I don't normally get into gaming laptops, but exceptions can be made. The best portable gaming PCs have plenty of horsepower, don't look like typical garish gaming laptops, and have displays with pixels you actually want to look at. Razer's newly-updated Blade 15 Advanced appears to make a run at all three of those qualifications.
Razer outfitted the Blade 15 Advanced with two display options. The standard configuration has a 240 Hz 1920×1080 display with a matte finish. The company says this model can cover 100% of the sRGB color space. If you'd rather have more pixels, a 4K OLED display is available as an upgrade. That panel has an HDR 400 True Black certification and covers an impressive 100% of the larger DCI-P3 color gamut. Razer calibrates both displays at the factory, so they should look nice out of the box.
You need something to push those pixels, though, and Razer has provided plenty of processing power. The Blade 15 Advanced comes equipped with Intel's newly-announced Core i7-9750H, which is a six-core, 12-thread beast with 12 MB of cache and a Turbo speed of 4.5 GHz. Nvidia GeForce RTX cards drive those pixels. The base 1920×1080 configuration is driven by a GeForce RTX 2070 in a Max-Q flavor, and there's a an RTX 2080 Max-Q available as an upgrade. The 4K variant gets the top-end GeForce RTX 2080 Max-Q.
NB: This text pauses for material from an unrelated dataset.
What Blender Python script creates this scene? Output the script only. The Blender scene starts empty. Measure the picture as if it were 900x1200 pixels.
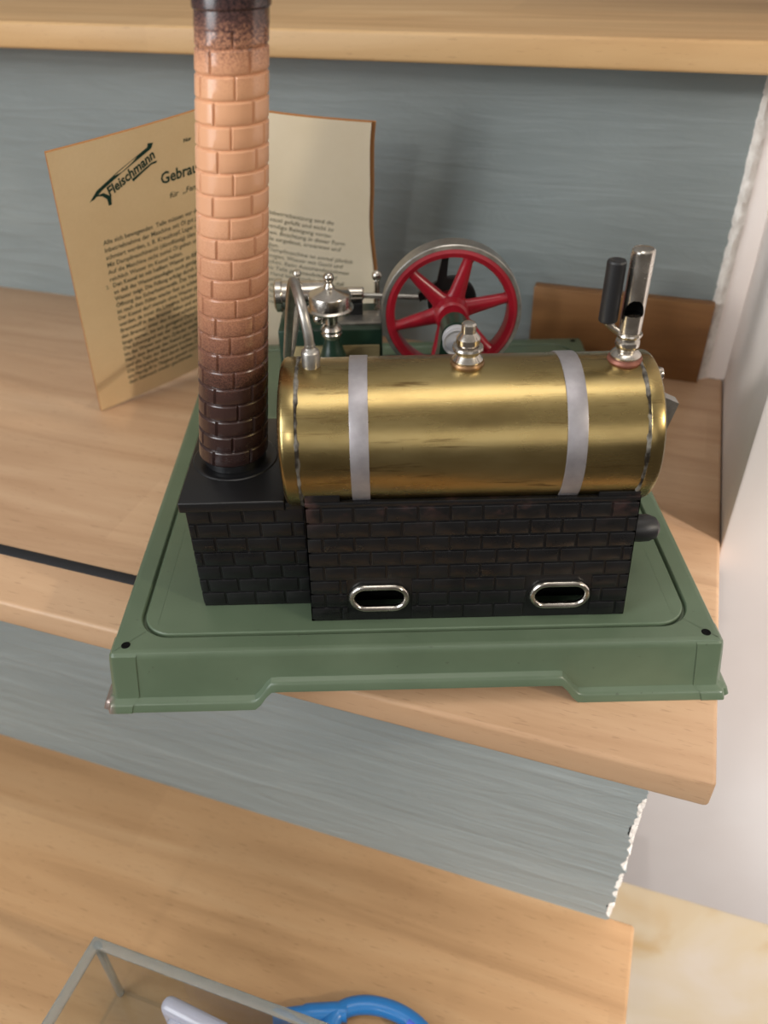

Memory allotments are available in configurations between 16 and 64 gigabytes of DDR4 with XMP support. Storage is provided by either a 256 GB or 512 GB NVMe SSD with four PCI Express 3.0 lanes. You'll also find all the usual accoutrements, like an Intel 802.11ac Wi-Fi adapter, Bluetooth 5 connectivity, and three USB 3.0 Type-A ports. Razer has also blessed the Blade 15 Advanced with a lone Thunderbolt 3 USB Type-C connector that the company says would be handy for connecting one of its Core X external GPU enclosures.
Despite all that horsepower, Razer claims the Blade 15 Advanced is the world's smallest 15.6" gaming laptop. The machien measures 0.7" x 9.3" x 14 " (1.8 x 23.5 x 35.5 cm for the conversion-impaired). Perhaps due to the different configuration options, weight is more variable. The Blade 15 Advanced can weigh anywhere from 4.6 to 4.9 pounds (2.1 to 2.2 kilograms). This laptop's aluminum unibody enclosure comes in either black with a backlit green Razer logo, or in a Mercury White finish with a less eye-catching "tone-on-tone" logo. There's also per-key RGB backlighting on the keyboard.
You'll pay for all this hardware punch, though. Pricing starts at $2,399 for the Blade 15 Advanced's 1920×1080 version with a 256 GB SSD. That sweet 4K OLED version with the upgraded graphics processor and 512 GB of storage will run you $3,299. You have to mess around a bit with Razer's configurator to find this pricing.
Razer has also announced a more pedestrian version of the Blade 15. The entry-level version has the slightly older Core i7-8750H processor, 16 GB of DDR4-2666 memory, and a less-speedy 128 GB SSD in tandem with a mechanical drive for storage. This model still has a GeForce GTX 1060 6 GB as standard, thoughTuring GPUs are available as upgrades. This version is presently available on Razer's shop starting at $1,599.